During our working process, the idea of the chorus travelled through all these meanings: not only through the breath and the voice, which is worked in relation to presence and movement, but also by means of rhythm and movement, by creating a landscape, an additional rhythm, an additional weight or simply an overall atmosphere.
Within the chorus, certain protagonistic activities appear, travel, are replaced or merge back into the plurality of the chorus. It’s important for me that these don’t stay with particular persons while others perform the chorus, but that there’s a constant interchange of becoming a protagonist for a certain section and being shadowed by someone else, which is the beginning of becoming part of the chorus again. Replacement systems install a constant interchange of protagonist and chorus between all the performers involved.
I love the idea that this model could be an ideal way of communicating with one another, of creating stories, of undoing hierarchies … allowing for one’s actions to be relevant, to appear and disappear, to support others and to let go.

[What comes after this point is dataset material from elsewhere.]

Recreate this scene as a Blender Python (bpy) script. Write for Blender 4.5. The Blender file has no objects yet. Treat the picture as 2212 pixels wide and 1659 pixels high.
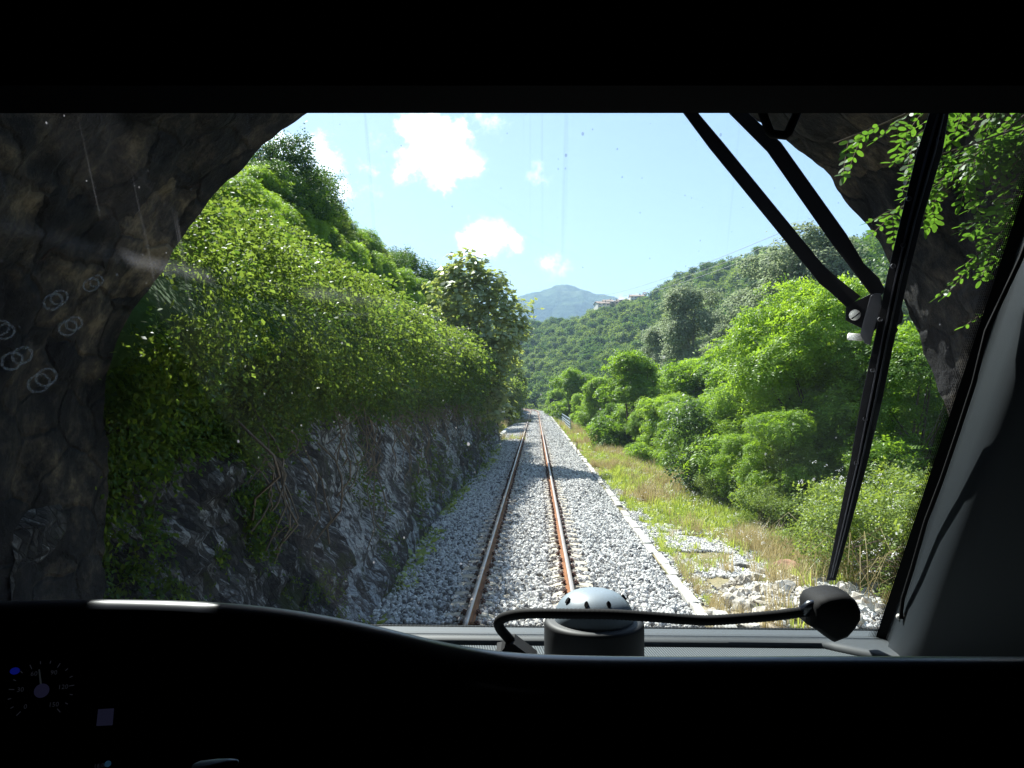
import bpy, bmesh, math, random
import numpy as np
from mathutils import Vector, Matrix, Euler
R = math.radians
S = bpy.context.scene
COL = S.collection

# ------------------------------------------------------------------ camera, sky, sun, exposure
CAM = Vector((0.18, 0.0, 3.0))
cd = bpy.data.cameras.new('camera'); cam = bpy.data.objects.new('camera', cd); COL.objects.link(cam)
cam.location = CAM
cam.rotation_euler = (R(90 + 0.92), 0, R(1.76))
cd.sensor_width = 36; cd.lens = 27; cd.clip_start = 0.05; cd.clip_end = 20000
S.camera = cam
SUN_DIR = Vector((-3.0, 5.0, 7.0)).normalized()
SUN_EL = math.asin(SUN_DIR.z); SUN_AZ = math.atan2(SUN_DIR.x, SUN_DIR.y)
sl = bpy.data.lights.new('sun', 'SUN'); sl.energy = 5.0; sl.angle = R(0.5); sl.color = (1.0, 0.95, 0.88)
so = bpy.data.objects.new('sun', sl); COL.objects.link(so)
so.rotation_euler = (-SUN_DIR).to_track_quat('-Z', 'Y').to_euler()
S.view_settings.view_transform = 'Standard'; S.view_settings.look = 'None'
S.view_settings.exposure = 1.62; S.view_settings.gamma = 1.0
S.render.resolution_x = 1024; S.render.resolution_y = 768
S.cycles.use_denoising = True
S.cycles.max_bounces = 7; S.cycles.diffuse_bounces = 3; S.cycles.transmission_bounces = 4
S.cycles.transparent_max_bounces = 12; S.cycles.volume_bounces = 0
S.cycles.use_fast_gi = False

MROT = cam.rotation_euler.to_matrix()
def ray(u, v):                       # u, v: position in the photograph on a 2212 x 1659 grid
    k = 36.0 / 27.0 / 2212.0
    return MROT @ Vector(((u - 1106) * k, -(v - 829.5) * k, -1.0))
def at(u, v, y):                     # the point of that line of sight at distance y along the track
    d = ray(u, v)
    return CAM + d * (y / d.y)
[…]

Speaking about finding ways to coexist and to undo hierarchies brings me to the concept of political relevance, which has been a common thread in all your previous group works: to look at ‘the body as a place of resistance’. Does this also apply to this new work?
I’d almost like to reformulate my own statement and go from ‘body as a place of resistance’ to ‘self as a place of resistance’ – otherwise I’d fall back to separating body from self again, body from spirit or soul, which I see as one unit. One belonging togetherness. So then it’s this notion as such, and the practice of Zen and contemplation, which anchors us in a potentially deeper understanding of how we can be with one another, help each other, relate, be together.
How we can avoid thinking in categories, in pyramidal hierarchies; how we can avoid seeing the ones and the others, borders; how we can empower rather than exploit one another, how we can care for our planet rather than fighting for resources, which brings wars …
When I was trying to explain our practices – related to Zen – I mentioned the notion of what we do making sense, rather than practicing in our little corner, cut off from what’s happening in the world around us. I believe that the paths we take matter. Searching for a peaceful mind, calmness and inner strength, in order to be kind to one another, to connect with one another, and from there to spill these qualities into our daily lives and relationships. I could go on, but I guess everyone knows …
Speaking about how a practice can generate and inform relations between those who share it on a daily base, and by extension also with the ‘outer world’, what kind of connection do you aspire to with the audience?
I want to create pieces that offer a shared contemplative time. And an experience of shared space. The time–space experience is unique and personal to everyone, and yet we also feel something together. When I make work, we always start with a detail that creates the image. The meaning of this image unfolds for everyone within their own journey. For the viewers as much as for the performers. It’s an autonomous way of seeing in which the viewers discover meaning on their own, and perhaps relate the unknown or unfamiliar to their unconscious or their own experience. In the best case, the images created throw you back on yourself, your own breathing, your own perception of self.
For me this is what art can offer, or more personally what I wish to offer: the level of connection as a counterpoint to our daily lives, where we often find ourselves running around with our thoughts jumping from here to there, restless or stressful, sometimes happy but definitely fast.
Maybe it’s just a time for us to rest together and be really present.
Or put differently, the piece doesn’t want to be something but rather to be. It is. Just this.